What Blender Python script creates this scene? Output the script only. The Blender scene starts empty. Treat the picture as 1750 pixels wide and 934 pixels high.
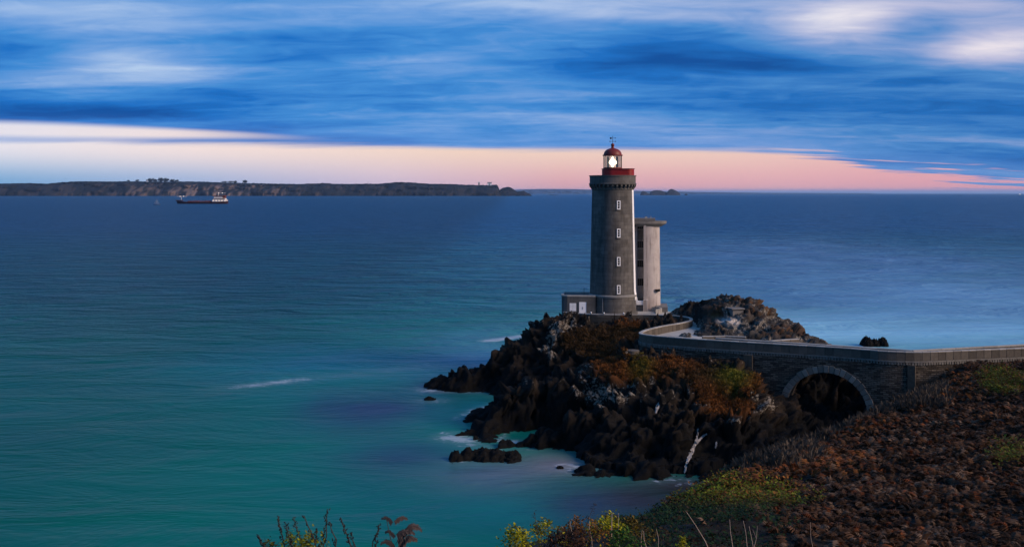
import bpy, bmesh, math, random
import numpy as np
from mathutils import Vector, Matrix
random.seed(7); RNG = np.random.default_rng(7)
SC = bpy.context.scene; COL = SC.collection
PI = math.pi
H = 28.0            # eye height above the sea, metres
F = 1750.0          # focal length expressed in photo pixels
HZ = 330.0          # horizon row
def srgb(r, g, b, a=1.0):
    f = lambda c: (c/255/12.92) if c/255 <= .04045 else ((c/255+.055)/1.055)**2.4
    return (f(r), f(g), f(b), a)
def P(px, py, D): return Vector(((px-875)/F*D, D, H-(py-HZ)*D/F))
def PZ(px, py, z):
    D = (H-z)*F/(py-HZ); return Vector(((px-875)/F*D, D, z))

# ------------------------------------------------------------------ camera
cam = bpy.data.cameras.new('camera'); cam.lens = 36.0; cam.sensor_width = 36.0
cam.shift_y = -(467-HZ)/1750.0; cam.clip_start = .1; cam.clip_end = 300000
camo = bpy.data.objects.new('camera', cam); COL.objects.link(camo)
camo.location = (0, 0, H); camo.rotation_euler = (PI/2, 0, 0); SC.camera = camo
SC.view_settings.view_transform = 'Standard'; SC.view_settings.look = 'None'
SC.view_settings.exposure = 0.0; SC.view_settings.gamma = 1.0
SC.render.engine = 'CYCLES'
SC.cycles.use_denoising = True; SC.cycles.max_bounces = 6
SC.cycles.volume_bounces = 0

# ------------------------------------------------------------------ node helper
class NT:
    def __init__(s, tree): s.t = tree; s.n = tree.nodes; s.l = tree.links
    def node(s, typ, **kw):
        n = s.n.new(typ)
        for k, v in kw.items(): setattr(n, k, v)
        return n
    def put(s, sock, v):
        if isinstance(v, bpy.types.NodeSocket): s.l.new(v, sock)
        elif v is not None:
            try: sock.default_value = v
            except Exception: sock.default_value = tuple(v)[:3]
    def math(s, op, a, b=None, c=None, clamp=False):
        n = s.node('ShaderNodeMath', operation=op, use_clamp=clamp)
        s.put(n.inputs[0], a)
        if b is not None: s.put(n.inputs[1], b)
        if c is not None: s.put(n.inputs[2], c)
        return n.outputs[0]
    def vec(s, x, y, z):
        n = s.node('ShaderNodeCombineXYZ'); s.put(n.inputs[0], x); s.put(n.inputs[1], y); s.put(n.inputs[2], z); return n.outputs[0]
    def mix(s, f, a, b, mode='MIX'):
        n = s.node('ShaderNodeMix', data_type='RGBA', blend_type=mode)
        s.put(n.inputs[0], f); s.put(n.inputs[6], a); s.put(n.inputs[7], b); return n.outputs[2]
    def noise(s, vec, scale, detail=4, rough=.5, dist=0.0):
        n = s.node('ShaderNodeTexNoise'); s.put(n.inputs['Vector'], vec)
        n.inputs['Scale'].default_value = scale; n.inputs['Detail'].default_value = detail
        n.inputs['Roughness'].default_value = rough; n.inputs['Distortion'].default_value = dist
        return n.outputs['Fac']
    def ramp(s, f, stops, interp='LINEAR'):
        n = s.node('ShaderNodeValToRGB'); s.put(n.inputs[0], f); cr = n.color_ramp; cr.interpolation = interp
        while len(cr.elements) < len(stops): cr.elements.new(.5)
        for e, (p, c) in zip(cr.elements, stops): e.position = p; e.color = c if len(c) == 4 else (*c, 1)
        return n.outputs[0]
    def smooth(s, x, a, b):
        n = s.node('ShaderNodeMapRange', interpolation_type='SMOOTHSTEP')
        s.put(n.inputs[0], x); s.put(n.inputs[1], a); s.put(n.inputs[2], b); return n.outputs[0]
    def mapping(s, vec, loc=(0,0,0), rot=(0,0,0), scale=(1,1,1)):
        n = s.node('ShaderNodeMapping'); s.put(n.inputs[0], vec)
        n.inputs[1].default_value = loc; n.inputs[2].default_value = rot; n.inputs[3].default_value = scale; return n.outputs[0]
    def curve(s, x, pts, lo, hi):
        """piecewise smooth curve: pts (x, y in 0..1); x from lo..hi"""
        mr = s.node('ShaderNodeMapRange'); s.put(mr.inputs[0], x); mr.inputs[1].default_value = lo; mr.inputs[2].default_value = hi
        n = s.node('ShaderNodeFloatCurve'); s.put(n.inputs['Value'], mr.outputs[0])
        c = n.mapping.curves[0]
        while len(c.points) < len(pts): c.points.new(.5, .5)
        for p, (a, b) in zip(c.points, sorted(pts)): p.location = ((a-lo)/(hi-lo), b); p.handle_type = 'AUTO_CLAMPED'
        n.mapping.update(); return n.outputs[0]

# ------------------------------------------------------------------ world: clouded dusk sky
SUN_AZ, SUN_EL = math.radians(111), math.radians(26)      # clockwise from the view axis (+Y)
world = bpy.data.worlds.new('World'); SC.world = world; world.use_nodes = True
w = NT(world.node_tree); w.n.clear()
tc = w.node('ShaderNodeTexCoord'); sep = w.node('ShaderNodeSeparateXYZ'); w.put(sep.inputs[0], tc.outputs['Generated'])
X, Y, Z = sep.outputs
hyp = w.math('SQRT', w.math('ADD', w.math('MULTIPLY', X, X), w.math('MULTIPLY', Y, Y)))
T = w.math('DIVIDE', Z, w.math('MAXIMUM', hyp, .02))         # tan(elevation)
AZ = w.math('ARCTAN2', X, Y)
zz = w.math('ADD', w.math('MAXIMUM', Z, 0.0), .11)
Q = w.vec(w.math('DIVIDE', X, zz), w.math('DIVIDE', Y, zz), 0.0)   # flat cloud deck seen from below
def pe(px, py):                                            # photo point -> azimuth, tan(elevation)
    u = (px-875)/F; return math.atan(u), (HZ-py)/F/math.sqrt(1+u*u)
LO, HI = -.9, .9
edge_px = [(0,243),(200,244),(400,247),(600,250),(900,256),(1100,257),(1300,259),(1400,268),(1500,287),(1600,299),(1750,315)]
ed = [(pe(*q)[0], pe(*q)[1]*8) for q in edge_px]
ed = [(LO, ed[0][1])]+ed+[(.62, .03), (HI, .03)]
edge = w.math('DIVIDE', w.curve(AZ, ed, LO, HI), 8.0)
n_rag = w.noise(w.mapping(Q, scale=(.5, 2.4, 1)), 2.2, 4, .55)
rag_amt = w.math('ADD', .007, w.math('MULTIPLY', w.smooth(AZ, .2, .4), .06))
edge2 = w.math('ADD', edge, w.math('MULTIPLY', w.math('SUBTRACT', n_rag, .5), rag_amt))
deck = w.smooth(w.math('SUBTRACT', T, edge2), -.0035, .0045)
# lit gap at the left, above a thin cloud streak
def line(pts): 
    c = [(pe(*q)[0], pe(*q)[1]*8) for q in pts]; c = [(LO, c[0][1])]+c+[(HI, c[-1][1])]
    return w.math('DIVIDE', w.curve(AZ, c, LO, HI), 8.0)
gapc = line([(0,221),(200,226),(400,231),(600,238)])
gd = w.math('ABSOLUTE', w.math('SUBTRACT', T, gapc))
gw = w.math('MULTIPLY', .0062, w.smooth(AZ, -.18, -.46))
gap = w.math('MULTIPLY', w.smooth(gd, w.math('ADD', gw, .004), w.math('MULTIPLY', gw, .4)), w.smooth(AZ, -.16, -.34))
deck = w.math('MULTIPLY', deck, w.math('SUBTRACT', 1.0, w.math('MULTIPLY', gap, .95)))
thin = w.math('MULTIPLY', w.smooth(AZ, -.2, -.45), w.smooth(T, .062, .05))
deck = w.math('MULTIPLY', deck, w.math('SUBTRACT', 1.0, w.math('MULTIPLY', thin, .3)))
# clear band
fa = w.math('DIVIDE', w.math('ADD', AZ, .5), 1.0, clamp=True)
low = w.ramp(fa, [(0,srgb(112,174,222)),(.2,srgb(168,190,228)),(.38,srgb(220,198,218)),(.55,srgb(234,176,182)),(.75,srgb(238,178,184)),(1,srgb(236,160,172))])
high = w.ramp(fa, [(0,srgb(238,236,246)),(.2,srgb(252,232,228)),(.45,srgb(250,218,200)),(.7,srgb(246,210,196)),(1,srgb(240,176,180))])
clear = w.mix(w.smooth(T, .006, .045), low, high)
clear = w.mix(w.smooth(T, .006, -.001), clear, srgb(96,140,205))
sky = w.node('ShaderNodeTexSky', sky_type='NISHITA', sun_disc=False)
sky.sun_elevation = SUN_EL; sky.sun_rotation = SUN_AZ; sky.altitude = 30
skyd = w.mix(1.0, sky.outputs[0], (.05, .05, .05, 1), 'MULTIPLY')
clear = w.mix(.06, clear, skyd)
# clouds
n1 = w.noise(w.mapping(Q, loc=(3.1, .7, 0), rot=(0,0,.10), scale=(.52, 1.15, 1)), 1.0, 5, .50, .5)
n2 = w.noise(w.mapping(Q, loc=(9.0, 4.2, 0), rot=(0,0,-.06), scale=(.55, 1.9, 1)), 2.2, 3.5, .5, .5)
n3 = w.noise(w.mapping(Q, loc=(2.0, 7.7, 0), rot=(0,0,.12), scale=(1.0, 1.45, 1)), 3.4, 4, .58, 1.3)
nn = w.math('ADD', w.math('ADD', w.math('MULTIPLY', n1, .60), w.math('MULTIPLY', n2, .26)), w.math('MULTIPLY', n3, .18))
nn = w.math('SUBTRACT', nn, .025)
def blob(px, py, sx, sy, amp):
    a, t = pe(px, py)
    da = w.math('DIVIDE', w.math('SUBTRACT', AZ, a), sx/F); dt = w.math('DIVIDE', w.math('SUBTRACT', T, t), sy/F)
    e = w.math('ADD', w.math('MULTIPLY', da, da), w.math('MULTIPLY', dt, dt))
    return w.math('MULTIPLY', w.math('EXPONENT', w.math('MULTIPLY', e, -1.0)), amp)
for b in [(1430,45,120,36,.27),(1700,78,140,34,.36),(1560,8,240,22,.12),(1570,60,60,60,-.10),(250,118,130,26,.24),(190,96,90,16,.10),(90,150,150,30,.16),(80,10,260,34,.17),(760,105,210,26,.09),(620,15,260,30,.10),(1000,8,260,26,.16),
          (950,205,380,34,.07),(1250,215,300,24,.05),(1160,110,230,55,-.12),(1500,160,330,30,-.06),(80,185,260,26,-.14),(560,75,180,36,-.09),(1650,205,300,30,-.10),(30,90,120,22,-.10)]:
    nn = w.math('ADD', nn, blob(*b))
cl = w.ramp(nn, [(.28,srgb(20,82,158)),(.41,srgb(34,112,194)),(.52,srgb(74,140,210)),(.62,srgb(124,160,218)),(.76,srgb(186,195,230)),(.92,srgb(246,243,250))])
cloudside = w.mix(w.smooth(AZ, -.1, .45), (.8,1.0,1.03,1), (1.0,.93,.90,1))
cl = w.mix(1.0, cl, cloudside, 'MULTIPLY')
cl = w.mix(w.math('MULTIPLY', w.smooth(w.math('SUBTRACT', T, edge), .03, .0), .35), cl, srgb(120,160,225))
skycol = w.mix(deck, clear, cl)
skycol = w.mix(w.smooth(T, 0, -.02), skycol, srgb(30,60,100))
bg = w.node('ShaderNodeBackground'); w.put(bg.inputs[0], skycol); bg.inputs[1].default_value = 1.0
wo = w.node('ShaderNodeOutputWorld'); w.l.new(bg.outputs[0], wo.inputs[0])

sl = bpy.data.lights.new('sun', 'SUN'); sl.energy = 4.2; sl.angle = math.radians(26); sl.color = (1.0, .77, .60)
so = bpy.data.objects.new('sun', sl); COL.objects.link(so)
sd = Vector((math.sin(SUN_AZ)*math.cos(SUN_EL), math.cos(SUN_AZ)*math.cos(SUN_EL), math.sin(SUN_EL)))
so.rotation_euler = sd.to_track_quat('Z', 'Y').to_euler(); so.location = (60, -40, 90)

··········

§ WHAT IS ASKED
Your task is to return the lines above, from the first one up to and including the line containing "SC.cycles.volume_bounces = 0", minus any pictures.

§ OUTPUT FOR THIS TASK
What Blender Python script creates this scene? Output the script only. The Blender scene starts empty. Treat the picture as 1750 pixels wide and 934 pixels high.
import bpy, bmesh, math, random
import numpy as np
from mathutils import Vector, Matrix
random.seed(7); RNG = np.random.default_rng(7)
SC = bpy.context.scene; COL = SC.collection
PI = math.pi
H = 28.0            # eye height above the sea, metres
F = 1750.0          # focal length expressed in photo pixels
HZ = 330.0          # horizon row
def srgb(r, g, b, a=1.0):
    f = lambda c: (c/255/12.92) if c/255 <= .04045 else ((c/255+.055)/1.055)**2.4
    return (f(r), f(g), f(b), a)
def P(px, py, D): return Vector(((px-875)/F*D, D, H-(py-HZ)*D/F))
def PZ(px, py, z):
    D = (H-z)*F/(py-HZ); return Vector(((px-875)/F*D, D, z))

# ------------------------------------------------------------------ camera
cam = bpy.data.cameras.new('camera'); cam.lens = 36.0; cam.sensor_width = 36.0
cam.shift_y = -(467-HZ)/1750.0; cam.clip_start = .1; cam.clip_end = 300000
camo = bpy.data.objects.new('camera', cam); COL.objects.link(camo)
camo.location = (0, 0, H); camo.rotation_euler = (PI/2, 0, 0); SC.camera = camo
SC.view_settings.view_transform = 'Standard'; SC.view_settings.look = 'None'
SC.view_settings.exposure = 0.0; SC.view_settings.gamma = 1.0
SC.render.engine = 'CYCLES'
SC.cycles.use_denoising = True; SC.cycles.max_bounces = 6
SC.cycles.volume_bounces = 0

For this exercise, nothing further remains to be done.